We booed and hissed when his fat whore of a wife appeared with him, we knew how it would turn out, although at the time Dennis himself was blissfully unaware, but we also choked up when they kissed as Barry Manilow sang Mandy in the background.

This isn’t the first time I’ve found it difficult to capture something with words but in this case you should be glad. I almost want this story to be as awkward and clumsy as possible to spare you from actually feeling some of the shit that we felt. Better to think I suck as a writer than view yourself, however briefly, as nothing more than a bunch of boxes and bad videotapes waiting to be tossed after being picked through by either loved ones or strangers or people that might be both. I mean, how many people knew Dennis kept his porn with his bible study stuff?

At the end of the video Dennis was presented with a birthday cake that was in the shape of a girl wearing a bikini. The candles on her breasts served as flaming nipples and were the kind that after you blew them out they lit up again so as his family pressed around him he hammed it up for the camera trying unsuccessfully to extinguish them. He then cut the first piece of cake and chose to take the slice from out between the cake’s wide open legs which left a giant inappropriate gash oozing some sort of red filling that the children took no notice of but had us smiling despite ourselves. That was so Dennis.
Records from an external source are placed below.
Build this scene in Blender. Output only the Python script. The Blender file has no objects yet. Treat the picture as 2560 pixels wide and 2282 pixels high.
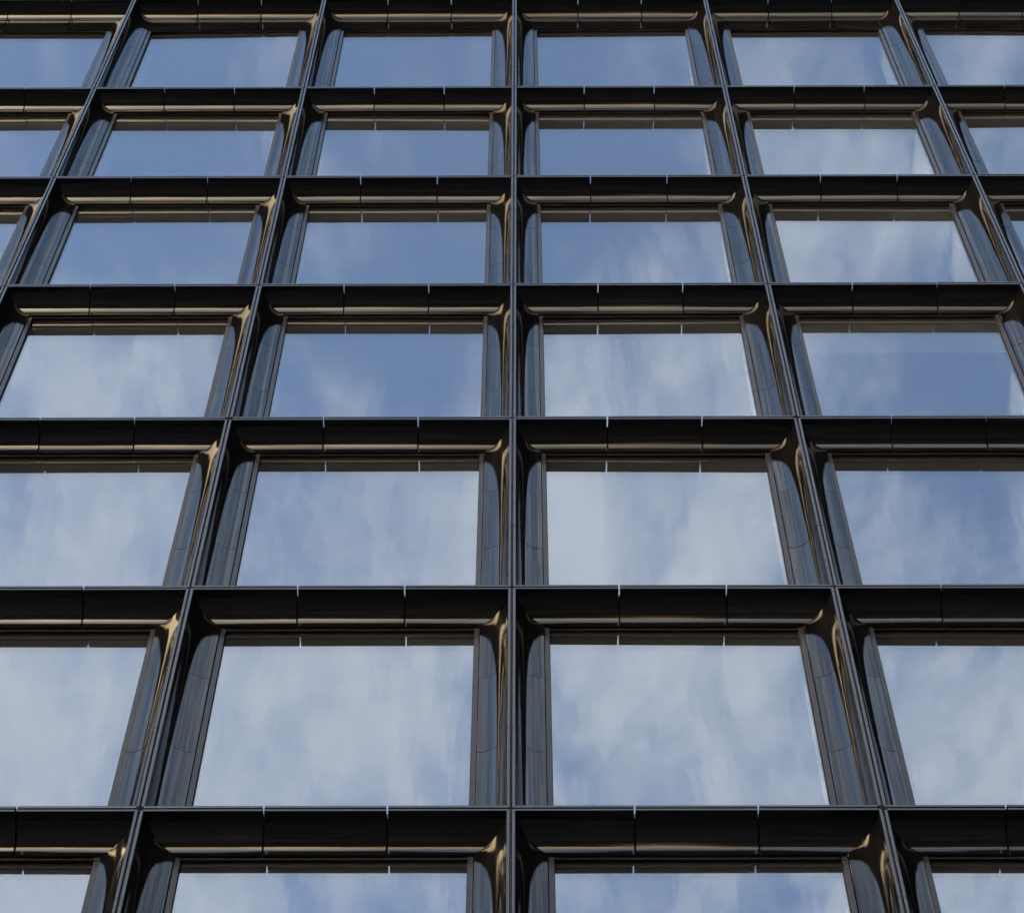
import bpy, bmesh, math, random
from mathutils import Vector, Matrix
random.seed(7)
sc = bpy.context.scene
COL = sc.collection
R = math.radians

# ------------------------------------------------------------------ camera
W = 3.6            # width of one window bay (m)
H = 4.1087         # storey height
ZA = 20.72         # height of the floor line seen lowest in the middle of the picture
CAM = Vector((0.108, -14.154, 1.6))
PITCH, YAW, ROLL = 61.713, -0.463, -0.282
FPX = 6072.2
cam_d = bpy.data.cameras.new('camera')
cam = bpy.data.objects.new('camera', cam_d); COL.objects.link(cam)
cam_d.sensor_width = 36.0; cam_d.sensor_fit = 'HORIZONTAL'
cam_d.lens = 36.0 * FPX / 2560.0
cam_d.clip_start = 0.1; cam_d.clip_end = 6000
ya, pi_, ro = R(YAW), R(PITCH), R(ROLL)
def unyaw(v):      # rotate a direction from camera-yaw space to the world
    x, y, z = v
    return Vector((x*math.cos(ya) + y*math.sin(ya), -x*math.sin(ya) + y*math.cos(ya), z))
fwd = unyaw((0, math.cos(pi_), math.sin(pi_)))
up0 = unyaw((0, -math.sin(pi_), math.cos(pi_)))
rt0 = unyaw((1, 0, 0))
rt = rt0*math.cos(ro) - up0*math.sin(ro)
upv = rt0*math.sin(ro) + up0*math.cos(ro)
rot = Matrix((rt, upv, -fwd)).transposed()
cam.matrix_world = Matrix.Translation(CAM) @ rot.to_4x4()
sc.camera = cam

# ------------------------------------------------------------------ sky, sun, exposure
SUN_AZ = -50.0     # degrees from straight out of the facade, towards the left
SUN_EL = 7.0
sun_dir = Vector((math.sin(R(SUN_AZ))*math.cos(R(SUN_EL)), -math.cos(R(SUN_AZ))*math.cos(R(SUN_EL)), math.sin(R(SUN_EL))))
world = bpy.data.worlds.new('World'); sc.world = world; world.use_nodes = True
wn = world.node_tree; wn.nodes.clear()
class NT:
    def __init__(s, nt): s.nt = nt
    def n(s, t, **k):
        o = s.nt.nodes.new(t)
        for a, v in k.items(): setattr(o, a, v)
        return o
    def l(s, a, b): s.nt.links.new(a, b)
    def m(s, op, a, b=None, c=None, clamp=False):
        o = s.nt.nodes.new('ShaderNodeMath'); o.operation = op; o.use_clamp = clamp
        for i, v in enumerate((a, b, c)):
            if v is None: continue
            if isinstance(v, (int, float)): o.inputs[i].default_value = v
            else: s.l(v, o.inputs[i])
        return o.outputs[0]
    def mix(s, f, a, b):
        o = s.nt.nodes.new('ShaderNodeMix'); o.data_type = 'RGBA'
        for i, v in ((0, f), (6, a), (7, b)):
            if isinstance(v, (int, float)): o.inputs[i].default_value = v
            elif isinstance(v, tuple): o.inputs[i].default_value = (*v, 1) if len(v) == 3 else v
            else: s.l(v, o.inputs[i])
        return o.outputs[2]
    def ramp(s, f, pts):
        o = s.nt.nodes.new('ShaderNodeMapRange'); o.interpolation_type = 'SMOOTHSTEP'
        s.l(f, o.inputs[0]); o.inputs[1].default_value, o.inputs[2].default_value = pts
        return o.outputs[0]
g = NT(wn)
sky = g.n('ShaderNodeTexSky', sky_type='NISHITA')
sky.sun_disc = False; sky.sun_elevation = R(SUN_EL)
sky.sun_rotation = math.atan2(sun_dir.x, sun_dir.y)
sky.altitude = 50; sky.air_density = 1.0; sky.dust_density = 2.5; sky.ozone_density = 3.0
SKY_STRENGTH = 0.12
tc = g.n('ShaderNodeTexCoord')
sp = g.n('ShaderNodeSeparateXYZ'); g.l(tc.outputs['Generated'], sp.inputs[0])
zc = g.m('MAXIMUM', sp.outputs[2], 0.06)
u = g.m('DIVIDE', sp.outputs[0], zc); v = g.m('DIVIDE', sp.outputs[1], zc)
uv = g.n('ShaderNodeCombineXYZ'); g.l(u, uv.inputs[0]); g.l(v, uv.inputs[1])
def wnoise(scale, sx, sy, detail, rough, dist=0.0, off=0.0):
    mp = g.n('ShaderNodeMapping'); g.l(uv.outputs[0], mp.inputs[0])
    mp.inputs['Scale'].default_value = (sx, sy, 1); mp.inputs['Location'].default_value = (off, off*.7, off*.3)
    no = g.n('ShaderNodeTexNoise'); g.l(mp.outputs[0], no.inputs[0])
    no.inputs['Scale'].default_value = scale; no.inputs['Detail'].default_value = detail
    no.inputs['Roughness'].default_value = rough; no.inputs['Distortion'].default_value = dist
    return no.outputs[0]
big = wnoise(5.0, 1.0, .8, 3, .55, .4, 3.1)
wisp = wnoise(17.0, 1.0, .45, 7, .6, .5, 7.7)
fine = wnoise(60.0, 1.0, .6, 5, .6, .3, 1.3)
dens = g.m('ADD', g.m('MULTIPLY', g.m('SUBTRACT', big, .5), 1.5), g.m('MULTIPLY', g.m('SUBTRACT', wisp, .5), 2.3))
dens = g.m('ADD', dens, g.m('MULTIPLY', g.m('SUBTRACT', fine, .5), .75))
# thin cloud banks (place and size in the cloud layer, thickness)
banks = [(-.085, -.665, .13, .07, .34), (.10, -.68, .2, .06, .16), (.03, -.575, .075, .05, .26), (.105, -.49, .05, .045, .42),
         (.155, -.42, .06, .04, .44), (.13, -.375, .04, .03, .3), (.085, -.335, .035, .025, .16), (.21, -.34, .05, .05, .22),
         (-.2, -.56, .09, .06, .24), (-.18, -.475, .07, .045, .34), (-.15, -.42, .05, .03, .12), (-.05, -.565, .06, .035, .30), (.30, -.68, .09, .06, .32),
         (-.05, -.475, .055, .045, -.52), (0, -.81, .5, .07, .42), (.0, -.41, .07, .035, -.22), (.215, -.555, .07, .05, -.3), (.19, -.475, .05, .04, -.16),
         (-.1, -.35, .12, .05, -.22), (-.33, -.68, .1, .07, .15)]
for bu, bv, su, sv, amp in banks:
    a = g.m('DIVIDE', g.m('SUBTRACT', u, bu), su); b = g.m('DIVIDE', g.m('SUBTRACT', v, bv), sv)
    q = g.m('ADD', g.m('MULTIPLY', a, a), g.m('MULTIPLY', b, b))
    e = g.m('MULTIPLY', g.m('EXPONENT', g.m('MULTIPLY', q, -.7)), amp)
    dens = g.m('ADD', dens, e)
# cover thins towards the zenith
rad = g.m('SQRT', g.m('ADD', g.m('MULTIPLY', u, u), g.m('MULTIPLY', v, v)))
elf = g.m('MULTIPLY', g.m('SUBTRACT', rad, .49), 2.0)
elf = g.m('MINIMUM', g.m('MAXIMUM', elf, -.50), .17)
dens = g.m('ADD', dens, elf)
cov = g.m('ADD', g.m('MULTIPLY', g.ramp(dens, (-.34, 1.1)), .86), .09)
CLOUD = (1.60, 1.78, 1.96)
skyc = g.mix(cov, sky.outputs[0], CLOUD)
# below cloud height near the horizon the sky shows through the haze untouched
# low in the sky the evening cloud sheet is lit cream by the sun, grey-white higher up
side = g.m('ADD', g.m('MULTIPLY', sp.outputs[0], sun_dir.x), g.m('MULTIPLY', sp.outputs[1], sun_dir.y))
gx = g.m('MULTIPLY', g.m('SUBTRACT', side, .1), 1.11, clamp=True)
glow = g.m('ADD', g.m('MULTIPLY', g.m('MULTIPLY', gx, gx), 1.75), .30)
glow = g.m('ADD', glow, g.m('MULTIPLY', g.m('POWER', gx, 9.0), 12.0))
lowc = g.mix(gx, (4.7, 4.2, 3.4), (7.0, 4.9, 2.6))
low = g.mix(g.ramp(sp.outputs[2], (.14, .46)), lowc, (2.7, 2.65, 2.7))
sc_ = g.n('ShaderNodeVectorMath', operation='SCALE'); g.l(low, sc_.inputs[0]); g.l(glow, sc_.inputs['Scale'])
lowcov = g.m('ADD', g.m('MULTIPLY', g.ramp(wisp, (.3, .7)), .25), .68)
lowsky = g.mix(lowcov, sky.outputs[0], sc_.outputs[0])
fade = g.ramp(sp.outputs[2], (.34, .70))
skyc2 = g.mix(fade, lowsky, skyc)
bg = g.n('ShaderNodeBackground'); bg.inputs[1].default_value = SKY_STRENGTH
out = g.n('ShaderNodeOutputWorld'); g.l(skyc2, bg.inputs[0]); g.l(bg.outputs[0], out.inputs[0])

sd = bpy.data.lights.new('sun', 'SUN'); sd.energy = 2.5; sd.angle = R(.53); sd.color = (1, .72, .45)
so = bpy.data.objects.new('sun', sd); COL.objects.link(so)
so.rotation_mode = 'QUATERNION'; so.rotation_quaternion = sun_dir.to_track_quat('Z', 'Y')
so.location = (0, 0, 120)

sc.view_settings.view_transform = 'Standard'; sc.view_settings.look = 'None'
sc.view_settings.gamma = 1.0; sc.view_settings.use_curve_mapping = False
sc.view_settings.exposure = 2.74
sc.render.engine = 'CYCLES'
sc.cycles.max_bounces = 14; sc.cycles.glossy_bounces = 8; sc.cycles.transparent_max_bounces = 12
sc.cycles.diffuse_bounces = 3; sc.cycles.caustics_reflective = True; sc.cycles.blur_glossy = 0.0

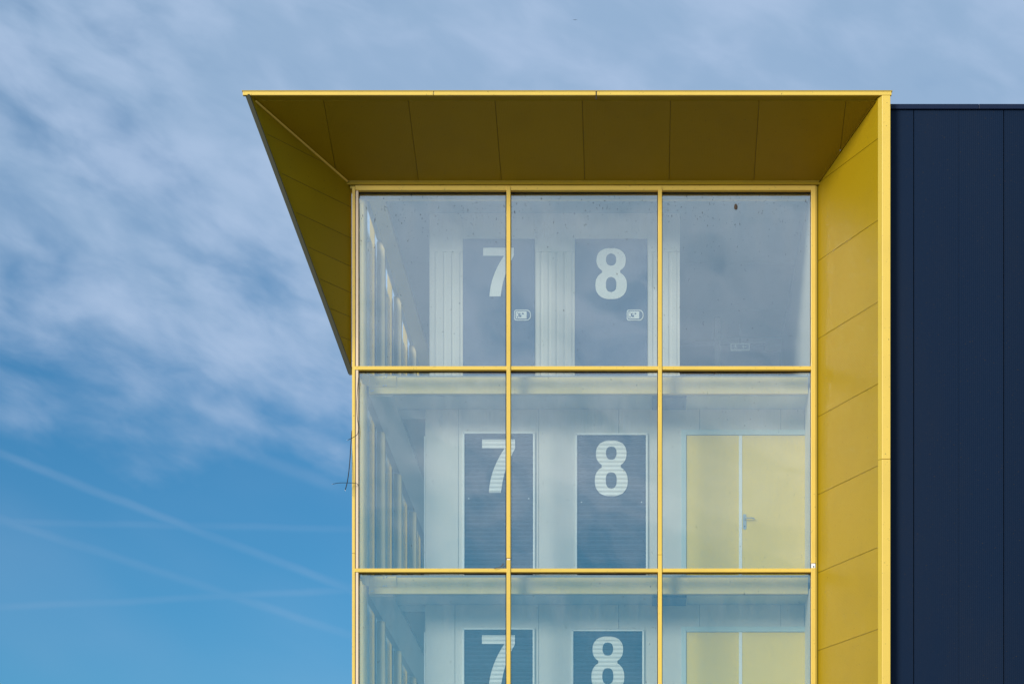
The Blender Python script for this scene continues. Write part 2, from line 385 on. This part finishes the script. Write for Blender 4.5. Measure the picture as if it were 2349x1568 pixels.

I now know 100% that there are no such things as ghosts. I always believed it, but I now have proof because if such things existed there would be no way in this world or the next that I wouldn’t have been awaken in the depths of night by a confused or even angry apparition wondering why I was throwing all of his stuff away. No visitation. Except for the rumbling of the garbage truck outside hauling away all that remains of Dennis to the dump.